Una escena impresionante es aquella en la que se convocó al pueblo en la plaza para la ejecución del asesino, que ya había completado su obra maestra: el perfume. A punto de ser colgado, parado frente a la multitud, el asesino sacó el perfume y lo dispersó en un pañuelo blanco que ondeaba hechizando a la turba seducida, enamorada, embelesada, llorando, pidiendo perdón y perdonando todas las atrocidades de ese ángel celestial. Liberado Jean-Baptiste siguió sin esencia, sin olor propio. El final de la novela tiene lugar en el mismo sitio donde nació, entre la putrefacción y la inmundicia, donde derrama sobre su cabeza todo el contenido del perfume, y a donde la turba llega a adorarlo, a tocarlo, a abrazarlo, a morderlo, a poseerlo, a arrancarle un trozo, a devorarlo en una sensual carnicería donde se deja desmembrar en el acto más sublime de entrega al destino fatídico de un criminal que delinque por amor, delinque como víctima de la necesidad insoportable de encontrar sentido a su propia y desafortunada vida, haciendo daño a los símbolos más sublimes, solo por miseria, solo por encontrarse a sí mismo.

El zócalo estaba repleto. El hombre de blanco, de camisa blanca, de pelo blanco, ondeaba el blanco pañuelo de sus palabras, esparciendo el perfume destilado en el horror y la miseria, en las mujeres perdidas, encontradas después medio enterradas en fosas, en la torpeza del inocente, del que no sabe ni puede, del que es una víctima para siempre, buscándose a sí mismo, sin olor, sin amor, víctima de una soledad histórica, vieja e irredenta.

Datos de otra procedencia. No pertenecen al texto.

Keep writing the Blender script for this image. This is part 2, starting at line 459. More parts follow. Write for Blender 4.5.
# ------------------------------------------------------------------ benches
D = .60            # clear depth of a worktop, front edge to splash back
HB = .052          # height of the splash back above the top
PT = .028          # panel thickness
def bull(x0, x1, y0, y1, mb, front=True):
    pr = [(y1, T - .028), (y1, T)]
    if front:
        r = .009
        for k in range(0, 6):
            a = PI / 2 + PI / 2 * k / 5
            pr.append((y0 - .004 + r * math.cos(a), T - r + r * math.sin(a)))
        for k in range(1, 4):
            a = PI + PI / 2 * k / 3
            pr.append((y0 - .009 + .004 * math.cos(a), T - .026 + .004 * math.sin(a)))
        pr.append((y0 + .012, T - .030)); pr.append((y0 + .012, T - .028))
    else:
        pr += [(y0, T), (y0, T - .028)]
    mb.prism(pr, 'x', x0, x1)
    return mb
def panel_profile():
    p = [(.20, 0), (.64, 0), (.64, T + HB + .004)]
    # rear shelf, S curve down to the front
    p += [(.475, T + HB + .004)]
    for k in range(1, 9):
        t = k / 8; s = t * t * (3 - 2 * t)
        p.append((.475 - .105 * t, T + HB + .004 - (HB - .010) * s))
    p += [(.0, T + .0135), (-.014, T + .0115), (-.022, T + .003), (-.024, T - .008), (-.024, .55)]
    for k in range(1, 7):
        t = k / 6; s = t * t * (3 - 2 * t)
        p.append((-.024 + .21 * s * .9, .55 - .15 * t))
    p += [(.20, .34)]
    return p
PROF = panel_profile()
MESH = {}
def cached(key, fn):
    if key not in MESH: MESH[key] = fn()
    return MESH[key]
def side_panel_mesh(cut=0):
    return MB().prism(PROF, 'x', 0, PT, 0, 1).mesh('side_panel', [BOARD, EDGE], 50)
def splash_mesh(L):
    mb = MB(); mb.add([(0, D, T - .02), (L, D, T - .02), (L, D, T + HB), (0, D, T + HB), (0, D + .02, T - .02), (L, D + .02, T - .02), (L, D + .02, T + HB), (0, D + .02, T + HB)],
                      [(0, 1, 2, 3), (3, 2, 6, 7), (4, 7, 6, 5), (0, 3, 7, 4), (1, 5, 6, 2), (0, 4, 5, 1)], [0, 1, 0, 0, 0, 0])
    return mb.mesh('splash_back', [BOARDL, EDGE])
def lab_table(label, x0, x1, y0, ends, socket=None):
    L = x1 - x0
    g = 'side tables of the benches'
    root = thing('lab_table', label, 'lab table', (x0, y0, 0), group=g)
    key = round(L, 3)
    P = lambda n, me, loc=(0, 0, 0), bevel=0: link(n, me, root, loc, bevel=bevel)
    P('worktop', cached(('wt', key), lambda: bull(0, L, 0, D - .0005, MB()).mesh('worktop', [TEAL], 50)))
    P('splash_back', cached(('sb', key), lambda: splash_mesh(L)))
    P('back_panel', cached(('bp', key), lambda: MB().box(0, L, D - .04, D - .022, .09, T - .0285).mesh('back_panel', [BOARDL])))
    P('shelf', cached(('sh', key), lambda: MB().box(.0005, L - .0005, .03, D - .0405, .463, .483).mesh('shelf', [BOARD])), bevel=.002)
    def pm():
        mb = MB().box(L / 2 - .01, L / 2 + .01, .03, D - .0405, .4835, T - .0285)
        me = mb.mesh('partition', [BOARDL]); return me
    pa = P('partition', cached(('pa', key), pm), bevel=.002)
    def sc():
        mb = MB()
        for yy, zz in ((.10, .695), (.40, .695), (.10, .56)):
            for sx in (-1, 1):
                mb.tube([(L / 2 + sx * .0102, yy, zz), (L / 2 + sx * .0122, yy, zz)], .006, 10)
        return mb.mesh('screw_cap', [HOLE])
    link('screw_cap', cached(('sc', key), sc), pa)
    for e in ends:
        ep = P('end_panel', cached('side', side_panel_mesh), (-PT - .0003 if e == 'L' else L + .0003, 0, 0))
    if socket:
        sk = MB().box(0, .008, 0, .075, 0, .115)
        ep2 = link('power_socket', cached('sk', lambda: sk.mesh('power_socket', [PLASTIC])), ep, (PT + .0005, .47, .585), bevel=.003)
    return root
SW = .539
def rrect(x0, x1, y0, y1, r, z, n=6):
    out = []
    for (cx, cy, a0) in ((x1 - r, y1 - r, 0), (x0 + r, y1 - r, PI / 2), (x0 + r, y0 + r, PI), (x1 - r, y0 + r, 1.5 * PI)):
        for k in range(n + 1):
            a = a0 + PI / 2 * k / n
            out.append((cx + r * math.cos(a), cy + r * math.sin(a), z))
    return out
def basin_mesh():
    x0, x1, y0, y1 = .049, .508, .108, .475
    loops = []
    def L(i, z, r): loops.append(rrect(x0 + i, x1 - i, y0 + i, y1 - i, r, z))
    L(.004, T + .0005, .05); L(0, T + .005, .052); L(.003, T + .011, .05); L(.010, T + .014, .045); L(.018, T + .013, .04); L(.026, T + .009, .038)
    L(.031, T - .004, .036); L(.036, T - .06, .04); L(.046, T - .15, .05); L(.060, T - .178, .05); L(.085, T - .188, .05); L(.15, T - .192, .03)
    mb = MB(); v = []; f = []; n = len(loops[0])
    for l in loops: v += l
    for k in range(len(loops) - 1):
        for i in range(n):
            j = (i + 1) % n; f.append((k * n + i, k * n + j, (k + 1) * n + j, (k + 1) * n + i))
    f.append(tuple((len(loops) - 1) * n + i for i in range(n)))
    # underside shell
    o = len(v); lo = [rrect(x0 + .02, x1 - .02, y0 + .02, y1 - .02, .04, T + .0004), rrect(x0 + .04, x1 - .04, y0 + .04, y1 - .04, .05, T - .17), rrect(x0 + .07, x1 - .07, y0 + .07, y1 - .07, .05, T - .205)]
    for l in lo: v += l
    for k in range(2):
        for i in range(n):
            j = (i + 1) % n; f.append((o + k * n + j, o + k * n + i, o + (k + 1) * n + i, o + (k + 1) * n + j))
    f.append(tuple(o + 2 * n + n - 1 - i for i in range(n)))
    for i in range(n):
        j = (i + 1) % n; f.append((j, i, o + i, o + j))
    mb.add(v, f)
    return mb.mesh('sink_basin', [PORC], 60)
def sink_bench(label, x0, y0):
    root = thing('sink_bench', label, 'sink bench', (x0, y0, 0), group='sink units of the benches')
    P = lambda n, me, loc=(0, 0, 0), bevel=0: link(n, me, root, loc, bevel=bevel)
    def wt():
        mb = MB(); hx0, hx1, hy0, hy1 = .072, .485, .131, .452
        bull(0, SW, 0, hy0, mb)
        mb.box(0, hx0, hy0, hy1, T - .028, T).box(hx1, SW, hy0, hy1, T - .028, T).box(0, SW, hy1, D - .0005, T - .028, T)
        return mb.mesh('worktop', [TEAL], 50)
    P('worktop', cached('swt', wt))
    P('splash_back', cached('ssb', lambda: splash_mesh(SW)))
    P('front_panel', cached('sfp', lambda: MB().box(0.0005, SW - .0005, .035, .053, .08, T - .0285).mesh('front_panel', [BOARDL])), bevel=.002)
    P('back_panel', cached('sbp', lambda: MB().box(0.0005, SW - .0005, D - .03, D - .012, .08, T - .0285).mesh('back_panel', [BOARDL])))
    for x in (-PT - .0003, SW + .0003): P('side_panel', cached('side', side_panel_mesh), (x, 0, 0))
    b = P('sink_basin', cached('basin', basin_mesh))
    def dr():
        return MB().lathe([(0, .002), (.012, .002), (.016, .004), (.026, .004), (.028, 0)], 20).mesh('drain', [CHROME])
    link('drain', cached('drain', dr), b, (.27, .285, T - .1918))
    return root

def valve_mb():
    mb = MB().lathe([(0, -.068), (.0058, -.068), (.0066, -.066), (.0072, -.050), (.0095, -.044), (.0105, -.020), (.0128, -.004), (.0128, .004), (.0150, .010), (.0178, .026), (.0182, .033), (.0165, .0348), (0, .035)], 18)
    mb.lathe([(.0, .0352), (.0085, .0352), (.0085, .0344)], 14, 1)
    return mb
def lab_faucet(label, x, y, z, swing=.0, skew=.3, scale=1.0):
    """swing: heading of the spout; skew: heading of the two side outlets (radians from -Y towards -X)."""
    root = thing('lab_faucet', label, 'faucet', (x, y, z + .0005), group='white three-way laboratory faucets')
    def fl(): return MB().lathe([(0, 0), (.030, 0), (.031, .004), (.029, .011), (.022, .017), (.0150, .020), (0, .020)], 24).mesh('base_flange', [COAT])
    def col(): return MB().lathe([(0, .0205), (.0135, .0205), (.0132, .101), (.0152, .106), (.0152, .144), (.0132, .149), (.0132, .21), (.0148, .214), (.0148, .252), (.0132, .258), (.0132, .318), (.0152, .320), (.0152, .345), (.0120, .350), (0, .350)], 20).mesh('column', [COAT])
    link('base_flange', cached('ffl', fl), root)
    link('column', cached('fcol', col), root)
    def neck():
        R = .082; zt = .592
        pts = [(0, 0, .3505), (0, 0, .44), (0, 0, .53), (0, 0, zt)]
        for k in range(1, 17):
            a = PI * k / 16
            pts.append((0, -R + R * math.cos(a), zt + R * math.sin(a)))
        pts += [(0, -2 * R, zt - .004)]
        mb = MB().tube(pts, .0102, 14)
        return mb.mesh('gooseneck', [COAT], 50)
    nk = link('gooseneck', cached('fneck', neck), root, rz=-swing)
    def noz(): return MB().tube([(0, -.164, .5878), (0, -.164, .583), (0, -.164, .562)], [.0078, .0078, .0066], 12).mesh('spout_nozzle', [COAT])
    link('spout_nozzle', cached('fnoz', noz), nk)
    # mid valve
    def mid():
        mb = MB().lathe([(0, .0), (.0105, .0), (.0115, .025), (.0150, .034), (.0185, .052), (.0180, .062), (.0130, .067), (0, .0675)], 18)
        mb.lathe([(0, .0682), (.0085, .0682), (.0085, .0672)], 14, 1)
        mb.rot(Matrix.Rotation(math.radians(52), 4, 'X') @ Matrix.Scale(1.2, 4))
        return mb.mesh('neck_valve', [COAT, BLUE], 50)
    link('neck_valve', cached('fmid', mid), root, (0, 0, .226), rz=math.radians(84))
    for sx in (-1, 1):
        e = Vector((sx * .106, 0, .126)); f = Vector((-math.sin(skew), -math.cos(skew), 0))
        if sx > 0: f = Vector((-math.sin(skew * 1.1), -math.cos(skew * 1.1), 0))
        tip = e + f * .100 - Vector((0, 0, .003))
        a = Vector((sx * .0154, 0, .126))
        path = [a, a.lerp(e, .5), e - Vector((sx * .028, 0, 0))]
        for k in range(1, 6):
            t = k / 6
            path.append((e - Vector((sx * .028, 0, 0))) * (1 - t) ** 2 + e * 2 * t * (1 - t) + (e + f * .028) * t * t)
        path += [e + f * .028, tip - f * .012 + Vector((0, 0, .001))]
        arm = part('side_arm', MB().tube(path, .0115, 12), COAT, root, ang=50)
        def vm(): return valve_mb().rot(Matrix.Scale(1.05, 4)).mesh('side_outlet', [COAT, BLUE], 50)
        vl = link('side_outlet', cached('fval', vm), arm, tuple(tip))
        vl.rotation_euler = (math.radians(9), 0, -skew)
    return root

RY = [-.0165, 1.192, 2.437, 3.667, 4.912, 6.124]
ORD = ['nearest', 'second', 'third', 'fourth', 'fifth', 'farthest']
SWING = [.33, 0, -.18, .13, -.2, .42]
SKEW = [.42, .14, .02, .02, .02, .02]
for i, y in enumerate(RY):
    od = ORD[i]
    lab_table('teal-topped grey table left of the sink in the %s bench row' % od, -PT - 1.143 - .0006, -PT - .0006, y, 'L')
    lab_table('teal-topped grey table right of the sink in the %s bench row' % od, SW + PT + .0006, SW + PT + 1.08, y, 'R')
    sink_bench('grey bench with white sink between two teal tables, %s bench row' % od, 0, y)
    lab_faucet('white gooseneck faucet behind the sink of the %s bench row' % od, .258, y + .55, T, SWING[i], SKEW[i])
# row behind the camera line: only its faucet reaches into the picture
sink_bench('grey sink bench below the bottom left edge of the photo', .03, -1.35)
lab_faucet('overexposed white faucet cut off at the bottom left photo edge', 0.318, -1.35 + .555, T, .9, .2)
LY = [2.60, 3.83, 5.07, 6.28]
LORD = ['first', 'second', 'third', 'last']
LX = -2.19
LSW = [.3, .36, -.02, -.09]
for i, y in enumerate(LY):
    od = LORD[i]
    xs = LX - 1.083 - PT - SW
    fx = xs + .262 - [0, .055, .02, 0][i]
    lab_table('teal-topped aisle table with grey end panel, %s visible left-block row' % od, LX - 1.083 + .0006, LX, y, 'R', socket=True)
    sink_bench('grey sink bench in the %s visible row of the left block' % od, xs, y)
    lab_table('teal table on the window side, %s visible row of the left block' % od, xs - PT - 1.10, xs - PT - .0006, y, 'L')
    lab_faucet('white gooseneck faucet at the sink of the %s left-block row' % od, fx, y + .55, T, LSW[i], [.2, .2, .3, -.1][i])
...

Ondeando el perfume frente a la turba la hechizaba. Fue amado, deseado, admirado. Entre el palacio y la catedral la marea humana vivía una descomunal orgía donde se poseyeron, se desconocieron unos a otros y donde se amaron sin verse los rostros. Lloraba la turba embelesada, pidiendo perdón y perdonando todas las atrocidades de ese ángel celestial, a mil quinientos días de pañuelos empapados de la matinal fragancia más hermosa del mundo.

La literatura lo sabe todo. Quizás un día, la turba no soporte tanto amor y lo ame con tanta fuerza, que quede inmolado nuestro amado y legendario Jean-Baptiste de Macuspana.